Expliquer à qui veut l’entendre qu’il n’y a pas eu de hausse de la criminalité ne suffira pas à faire disparaître ledit sentiment.

Si le sentiment d’insécurité en l’absence d’éclairage n’est pas matériellement justifié, il faut tout de même le prendre en compte. Contrairement à ce que semble penser la mairie de Poitiers, expliquer à qui veut l’entendre qu’il n’y a pas eu de hausse de la criminalité (ce qui ne comprend par ailleurs pas le harcèlement de rue), ne suffira pas à faire disparaître ledit sentiment.

On peut donc dire que les mesures d’extinction de l’éclairage public en zone urbaine comme à Poitiers représentent un véritable frein à la socialisation des femmes, et d’autant plus des femmes jeunes et / ou précaires, ainsi qu’un obstacle à la construction d’une société débarrassée des normes de genre et favorable à un partage de l’espace entre hommes et femmes.

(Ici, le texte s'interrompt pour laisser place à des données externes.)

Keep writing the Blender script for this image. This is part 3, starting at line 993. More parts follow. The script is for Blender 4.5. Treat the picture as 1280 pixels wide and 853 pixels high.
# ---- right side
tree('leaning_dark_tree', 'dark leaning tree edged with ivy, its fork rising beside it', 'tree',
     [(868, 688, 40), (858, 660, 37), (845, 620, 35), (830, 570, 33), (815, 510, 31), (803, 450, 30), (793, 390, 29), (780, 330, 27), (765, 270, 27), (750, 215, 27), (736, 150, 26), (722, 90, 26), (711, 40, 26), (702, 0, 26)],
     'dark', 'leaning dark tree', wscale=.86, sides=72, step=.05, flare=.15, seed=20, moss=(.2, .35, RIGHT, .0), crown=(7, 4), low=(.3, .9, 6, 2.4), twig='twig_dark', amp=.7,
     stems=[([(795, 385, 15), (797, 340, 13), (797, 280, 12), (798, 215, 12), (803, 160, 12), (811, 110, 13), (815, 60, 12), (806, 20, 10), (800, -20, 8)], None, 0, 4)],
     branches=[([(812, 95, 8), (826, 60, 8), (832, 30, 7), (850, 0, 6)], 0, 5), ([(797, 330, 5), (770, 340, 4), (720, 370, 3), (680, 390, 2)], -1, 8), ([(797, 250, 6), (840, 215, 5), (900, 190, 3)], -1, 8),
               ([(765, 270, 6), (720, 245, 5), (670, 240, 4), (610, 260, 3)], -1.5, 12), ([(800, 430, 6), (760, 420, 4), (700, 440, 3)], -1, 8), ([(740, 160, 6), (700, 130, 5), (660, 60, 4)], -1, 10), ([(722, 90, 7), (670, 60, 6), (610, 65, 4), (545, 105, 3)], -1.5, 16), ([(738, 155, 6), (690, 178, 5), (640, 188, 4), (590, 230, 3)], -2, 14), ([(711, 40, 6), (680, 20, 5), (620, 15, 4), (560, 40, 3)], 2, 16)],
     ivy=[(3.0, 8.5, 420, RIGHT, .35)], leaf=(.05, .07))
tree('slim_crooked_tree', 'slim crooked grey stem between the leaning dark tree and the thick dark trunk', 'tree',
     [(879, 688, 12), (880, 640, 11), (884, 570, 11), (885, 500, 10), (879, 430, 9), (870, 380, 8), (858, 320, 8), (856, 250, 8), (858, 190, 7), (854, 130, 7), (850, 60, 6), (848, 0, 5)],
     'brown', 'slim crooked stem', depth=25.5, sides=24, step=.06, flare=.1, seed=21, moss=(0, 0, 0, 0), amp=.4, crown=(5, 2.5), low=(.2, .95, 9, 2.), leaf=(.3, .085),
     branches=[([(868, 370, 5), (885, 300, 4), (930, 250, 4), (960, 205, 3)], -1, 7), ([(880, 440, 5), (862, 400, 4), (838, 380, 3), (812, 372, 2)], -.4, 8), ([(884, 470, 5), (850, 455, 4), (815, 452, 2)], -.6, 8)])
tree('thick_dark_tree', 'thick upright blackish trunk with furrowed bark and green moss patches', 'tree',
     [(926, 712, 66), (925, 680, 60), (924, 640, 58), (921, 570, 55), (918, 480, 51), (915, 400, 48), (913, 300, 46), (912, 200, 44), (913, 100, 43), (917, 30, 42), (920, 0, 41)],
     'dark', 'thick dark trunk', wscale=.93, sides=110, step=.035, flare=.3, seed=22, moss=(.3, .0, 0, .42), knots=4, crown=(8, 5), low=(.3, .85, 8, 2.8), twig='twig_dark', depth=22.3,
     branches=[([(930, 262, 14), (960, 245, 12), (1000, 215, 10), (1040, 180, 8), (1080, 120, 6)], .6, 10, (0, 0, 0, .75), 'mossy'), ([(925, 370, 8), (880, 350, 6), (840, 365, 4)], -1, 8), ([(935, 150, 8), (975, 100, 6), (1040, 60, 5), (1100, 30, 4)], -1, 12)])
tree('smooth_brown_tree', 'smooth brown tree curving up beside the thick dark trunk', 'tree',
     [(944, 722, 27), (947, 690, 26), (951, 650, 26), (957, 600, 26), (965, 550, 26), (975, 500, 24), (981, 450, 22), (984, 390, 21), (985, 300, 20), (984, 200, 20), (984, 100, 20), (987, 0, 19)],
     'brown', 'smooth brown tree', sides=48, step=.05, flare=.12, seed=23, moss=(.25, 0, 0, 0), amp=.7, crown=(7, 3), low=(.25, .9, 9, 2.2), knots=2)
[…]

Cependant, il existe des solutions qui seraient applicables afin de lutter contre la pollution lumineuse et de faire des économies d’énergie tout en conservant un service public de l’éclairage efficace : détecteurs de mouvements, diminution de l’intensité de l’éclairage, bascule de lumière blanche à lumière orangée, abaissement de la taille des lampadaires, éclairage au sol, création de corridors naturels non éclairés…

Nous devons nous donner les moyens de mettre en place des solutions vivables pour tous et toutes.

Les préoccupations écologiques ne doivent pas alimenter un recul de nos droits sociaux inspiré par la situation des finances publiques et des prix de l’énergie causés par les gouvernements libéraux successifs, et encore moins accentuer des situations d’inégalités préexistantes. Si la civilisation humaine a un impact sur la biodiversité, sur l’environnement, nous devons nous donner les moyens de mettre en place des solutions vivables pour tous et toutes.